■ WHAT IS NEEDED
Repeat the material below exactly, with no pictures.

■ DATA
================
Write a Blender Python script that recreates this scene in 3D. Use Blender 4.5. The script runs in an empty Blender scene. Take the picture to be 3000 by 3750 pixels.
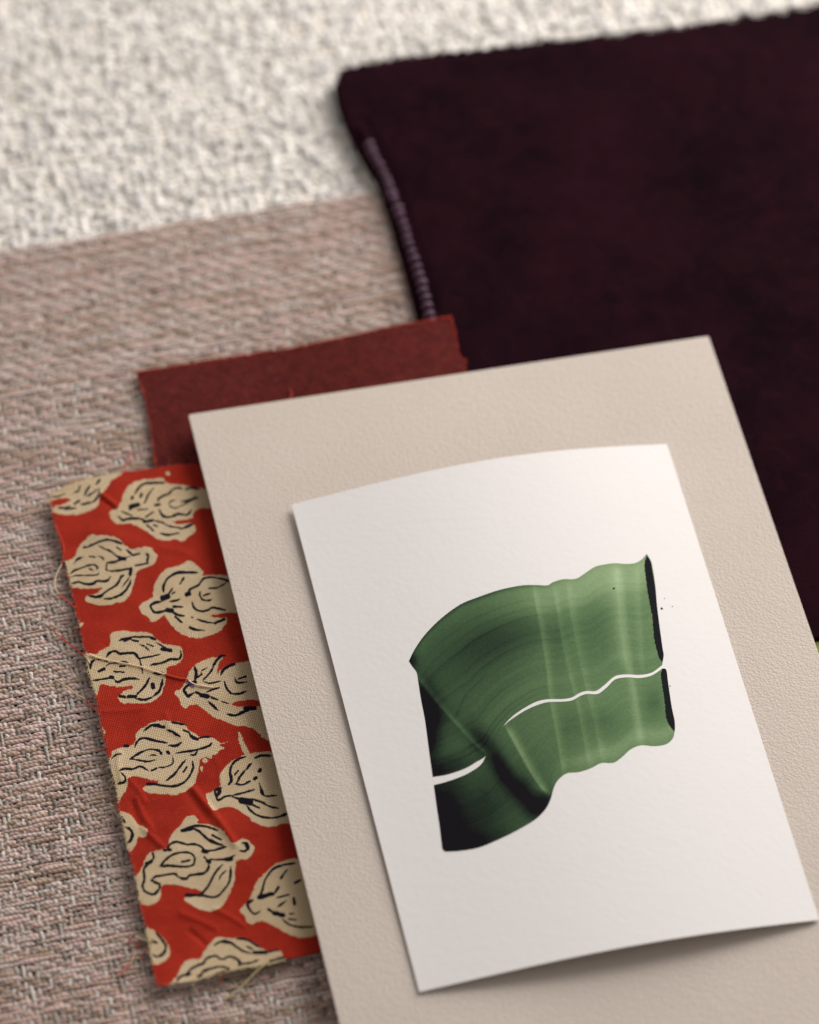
import bpy, math, random
import numpy as np
random.seed(7); RNG = np.random.default_rng(11)
S = bpy.context.scene
COL = S.collection
MM = 0.001

# ------------------------------------------------------------------ camera
PITCH = math.radians(51.0); F = 11300.0; DIST = 0.80
CY, CX = 1875.0, 1500.0
FW = np.array([0, math.cos(PITCH), -math.sin(PITCH)])
UP = np.array([0, math.sin(PITCH), math.cos(PITCH)])
RT = np.array([1.0, 0, 0])
CAM = -FW * DIST + np.array([0, 0, 7 * MM])
cd = bpy.data.cameras.new('camera'); cam = bpy.data.objects.new('camera', cd); COL.objects.link(cam)
cam.location = CAM; cam.rotation_euler = (math.pi / 2 - PITCH, 0, 0)
cd.sensor_fit = 'VERTICAL'; cd.sensor_height = 24.0; cd.lens = 24.0 * F / 3750
cd.clip_start = 0.01; cd.clip_end = 20
S.camera = cam

def bp(x, y, z):
    """photo pixel (arrays ok) -> world point on the plane of height z"""
    x = np.asarray(x, float); y = np.asarray(y, float); z = np.asarray(z, float)
    X = (x - CX) / F; Y = -(y - CY) / F
    dx = X; dy = FW[1] + Y * UP[1]; dz = FW[2] + Y * UP[2]
    t = (z - CAM[2]) / dz
    return np.stack(np.broadcast_arrays(CAM[0] + dx * t, CAM[1] + dy * t, z + 0 * t), -1)

def pj(P):
    d = P - CAM; zc = d @ FW
    return np.stack([CX + F * (d @ RT) / zc, CY - F * (d @ UP) / zc], -1)

fp = bp(1700, 2560, 9 * MM)
cd.dof.use_dof = True; cd.dof.focus_distance = float((fp - CAM) @ FW)
cd.dof.aperture_fstop = 4.7; cd.dof.aperture_blades = 0

# ------------------------------------------------------------------ light
w = bpy.data.worlds.new('World'); S.world = w; w.use_nodes = True
bg = w.node_tree.nodes['Background']; bg.inputs[0].default_value = (1.0, 0.95, 0.925, 1); bg.inputs[1].default_value = 0.30
def area(name, loc, tgt, size, energy, col):
    l = bpy.data.lights.new(name, 'AREA'); l.shape = 'RECTANGLE'; l.size = size[0]; l.size_y = size[1]
    l.energy = energy; l.color = col
    o = bpy.data.objects.new(name, l); COL.objects.link(o); o.location = loc
    from mathutils import Vector
    o.rotation_euler = (Vector(tgt) - Vector(loc)).to_track_quat('-Z', 'Y').to_euler()
    return o
area('window_light', (0.53, 0.62, 0.50), (0.0, 0.03, 0), (0.72, 0.72), 13.2, (1.0, 0.962, 0.93))
S.view_settings.view_transform = 'Standard'; S.view_settings.look = 'None'
S.view_settings.exposure = 0; S.view_settings.gamma = 1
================
■ TASK RESULT
Write a Blender Python script that recreates this scene in 3D. Use Blender 4.5. The script runs in an empty Blender scene. Take the picture to be 3000 by 3750 pixels.
import bpy, math, random
import numpy as np
random.seed(7); RNG = np.random.default_rng(11)
S = bpy.context.scene
COL = S.collection
MM = 0.001

# ------------------------------------------------------------------ camera
PITCH = math.radians(51.0); F = 11300.0; DIST = 0.80
CY, CX = 1875.0, 1500.0
FW = np.array([0, math.cos(PITCH), -math.sin(PITCH)])
UP = np.array([0, math.sin(PITCH), math.cos(PITCH)])
RT = np.array([1.0, 0, 0])
CAM = -FW * DIST + np.array([0, 0, 7 * MM])
cd = bpy.data.cameras.new('camera'); cam = bpy.data.objects.new('camera', cd); COL.objects.link(cam)
cam.location = CAM; cam.rotation_euler = (math.pi / 2 - PITCH, 0, 0)
cd.sensor_fit = 'VERTICAL'; cd.sensor_height = 24.0; cd.lens = 24.0 * F / 3750
cd.clip_start = 0.01; cd.clip_end = 20
S.camera = cam

def bp(x, y, z):
    """photo pixel (arrays ok) -> world point on the plane of height z"""
    x = np.asarray(x, float); y = np.asarray(y, float); z = np.asarray(z, float)
    X = (x - CX) / F; Y = -(y - CY) / F
    dx = X; dy = FW[1] + Y * UP[1]; dz = FW[2] + Y * UP[2]
    t = (z - CAM[2]) / dz
    return np.stack(np.broadcast_arrays(CAM[0] + dx * t, CAM[1] + dy * t, z + 0 * t), -1)

def pj(P):
    d = P - CAM; zc = d @ FW
    return np.stack([CX + F * (d @ RT) / zc, CY - F * (d @ UP) / zc], -1)

fp = bp(1700, 2560, 9 * MM)
cd.dof.use_dof = True; cd.dof.focus_distance = float((fp - CAM) @ FW)
cd.dof.aperture_fstop = 4.7; cd.dof.aperture_blades = 0

# ------------------------------------------------------------------ light
w = bpy.data.worlds.new('World'); S.world = w; w.use_nodes = True
bg = w.node_tree.nodes['Background']; bg.inputs[0].default_value = (1.0, 0.95, 0.925, 1); bg.inputs[1].default_value = 0.30
def area(name, loc, tgt, size, energy, col):
    l = bpy.data.lights.new(name, 'AREA'); l.shape = 'RECTANGLE'; l.size = size[0]; l.size_y = size[1]
    l.energy = energy; l.color = col
    o = bpy.data.objects.new(name, l); COL.objects.link(o); o.location = loc
    from mathutils import Vector
    o.rotation_euler = (Vector(tgt) - Vector(loc)).to_track_quat('-Z', 'Y').to_euler()
    return o
area('window_light', (0.53, 0.62, 0.50), (0.0, 0.03, 0), (0.72, 0.72), 13.2, (1.0, 0.962, 0.93))
S.view_settings.view_transform = 'Standard'; S.view_settings.look = 'None'
S.view_settings.exposure = 0; S.view_settings.gamma = 1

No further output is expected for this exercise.